[Scene script records]
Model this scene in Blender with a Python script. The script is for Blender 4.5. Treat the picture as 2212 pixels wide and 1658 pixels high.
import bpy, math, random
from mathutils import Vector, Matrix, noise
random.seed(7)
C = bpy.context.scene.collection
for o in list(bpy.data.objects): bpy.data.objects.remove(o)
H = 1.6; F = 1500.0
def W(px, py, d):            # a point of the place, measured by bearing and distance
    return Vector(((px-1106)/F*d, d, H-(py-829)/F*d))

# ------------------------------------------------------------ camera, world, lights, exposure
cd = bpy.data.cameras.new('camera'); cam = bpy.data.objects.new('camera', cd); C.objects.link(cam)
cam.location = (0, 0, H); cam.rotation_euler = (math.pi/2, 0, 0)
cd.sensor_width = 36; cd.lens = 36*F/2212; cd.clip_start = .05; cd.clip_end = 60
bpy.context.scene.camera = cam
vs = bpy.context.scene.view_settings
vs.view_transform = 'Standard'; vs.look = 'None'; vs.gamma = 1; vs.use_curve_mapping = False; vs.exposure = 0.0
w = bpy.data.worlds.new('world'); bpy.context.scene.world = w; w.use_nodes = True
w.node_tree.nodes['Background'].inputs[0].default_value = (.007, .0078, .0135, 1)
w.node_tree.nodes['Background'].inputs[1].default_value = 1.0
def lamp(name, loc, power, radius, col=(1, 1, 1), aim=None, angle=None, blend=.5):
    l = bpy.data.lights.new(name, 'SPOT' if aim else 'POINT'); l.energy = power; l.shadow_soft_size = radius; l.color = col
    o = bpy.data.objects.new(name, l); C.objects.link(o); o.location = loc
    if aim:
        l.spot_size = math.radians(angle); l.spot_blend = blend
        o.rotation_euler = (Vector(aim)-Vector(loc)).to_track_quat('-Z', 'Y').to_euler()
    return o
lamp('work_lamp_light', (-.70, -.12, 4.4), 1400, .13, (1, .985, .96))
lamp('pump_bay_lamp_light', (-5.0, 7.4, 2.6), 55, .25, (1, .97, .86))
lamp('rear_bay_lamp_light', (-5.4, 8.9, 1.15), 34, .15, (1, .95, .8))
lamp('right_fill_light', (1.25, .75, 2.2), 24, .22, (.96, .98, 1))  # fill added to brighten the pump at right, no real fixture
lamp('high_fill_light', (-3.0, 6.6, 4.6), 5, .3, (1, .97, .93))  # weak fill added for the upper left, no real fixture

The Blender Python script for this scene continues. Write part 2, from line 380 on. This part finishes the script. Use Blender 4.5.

## PROBLEM STATEMENT
Retype every entry above, word for word.

## RESULT OF THIS EXERCISE
Model this scene in Blender with a Python script. The script is for Blender 4.5. Treat the picture as 2212 pixels wide and 1658 pixels high.
import bpy, math, random
from mathutils import Vector, Matrix, noise
random.seed(7)
C = bpy.context.scene.collection
for o in list(bpy.data.objects): bpy.data.objects.remove(o)
H = 1.6; F = 1500.0
def W(px, py, d):            # a point of the place, measured by bearing and distance
    return Vector(((px-1106)/F*d, d, H-(py-829)/F*d))

# ------------------------------------------------------------ camera, world, lights, exposure
cd = bpy.data.cameras.new('camera'); cam = bpy.data.objects.new('camera', cd); C.objects.link(cam)
cam.location = (0, 0, H); cam.rotation_euler = (math.pi/2, 0, 0)
cd.sensor_width = 36; cd.lens = 36*F/2212; cd.clip_start = .05; cd.clip_end = 60
bpy.context.scene.camera = cam
vs = bpy.context.scene.view_settings
vs.view_transform = 'Standard'; vs.look = 'None'; vs.gamma = 1; vs.use_curve_mapping = False; vs.exposure = 0.0
w = bpy.data.worlds.new('world'); bpy.context.scene.world = w; w.use_nodes = True
w.node_tree.nodes['Background'].inputs[0].default_value = (.007, .0078, .0135, 1)
w.node_tree.nodes['Background'].inputs[1].default_value = 1.0
def lamp(name, loc, power, radius, col=(1, 1, 1), aim=None, angle=None, blend=.5):
    l = bpy.data.lights.new(name, 'SPOT' if aim else 'POINT'); l.energy = power; l.shadow_soft_size = radius; l.color = col
    o = bpy.data.objects.new(name, l); C.objects.link(o); o.location = loc
    if aim:
        l.spot_size = math.radians(angle); l.spot_blend = blend
        o.rotation_euler = (Vector(aim)-Vector(loc)).to_track_quat('-Z', 'Y').to_euler()
    return o
lamp('work_lamp_light', (-.70, -.12, 4.4), 1400, .13, (1, .985, .96))
lamp('pump_bay_lamp_light', (-5.0, 7.4, 2.6), 55, .25, (1, .97, .86))
lamp('rear_bay_lamp_light', (-5.4, 8.9, 1.15), 34, .15, (1, .95, .8))
lamp('right_fill_light', (1.25, .75, 2.2), 24, .22, (.96, .98, 1))  # fill added to brighten the pump at right, no real fixture
lamp('high_fill_light', (-3.0, 6.6, 4.6), 5, .3, (1, .97, .93))  # weak fill added for the upper left, no real fixture

The Blender Python script for this scene continues. Write part 2, from line 380 on. This part finishes the script. Use Blender 4.5.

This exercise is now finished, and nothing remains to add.